Program Attracts Schools From Across the Country.
AAN’s first-ever Diversity Fellowship Program is under way. A diverse pool of universities have pledged participation in the program which will send four graduating minority students to AAN’s 22nd Annual Convention in Memphis, May 27-29.
In recent weeks, information packets and applications have been sent to 40 schools, including Wayne State University, and Coppin State College and Seattle University.
This spring, AAN will award fellowships to four graduating minority students who are interested in writing and the alternative press. The fellowship recipients will receive all-expenses paid trips to the national convention — the biggest yearly gathering of the alternative newspaper industry.
“We think we’ve got a good mix of schools that ought to provide us with a pretty good pool of candidates,” says Safir Ahmed, editor of The Riverfront Times and AAN’s editorial chair. “We’ll have a group of AAN editors to select the final four and bring them to Memphis.
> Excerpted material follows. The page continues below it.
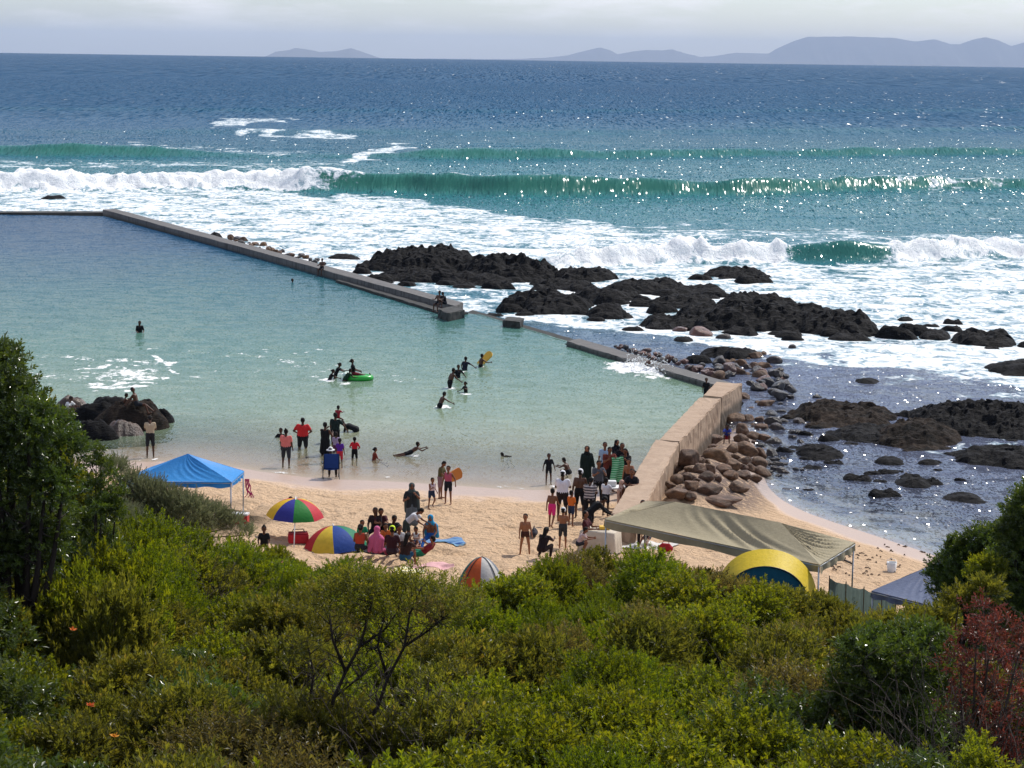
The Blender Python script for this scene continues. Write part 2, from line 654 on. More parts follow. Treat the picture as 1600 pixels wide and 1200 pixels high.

And my hope is that we’ll have AAN papers stumbling over each other to offer these candidates a writing job.”
The students will be invited to participate in all of the convention’s workshops, seminars and social events. Ahmed says the plan is to make it conducive at the convention for any of AAN’s 113 member papers to review the candidates’ resumes and set up one-on-one interviews with editors or publishers.
Although 40 schools were pre-selected, any graduating undergrad or grad school minority student is eligible for the fellowship program. To obtain an application form, students can call AAN’s Washington, DC office at 202/822-1955.
Applications must be submitted by Feb. 16, 1999.
AAN is also seeking editors to serve as fellowship mentors at the convention.
“If we’re going to make this a success, we need four AAN editors to volunteer to serve as mentors for the candidates at the convention,” Ahmed says.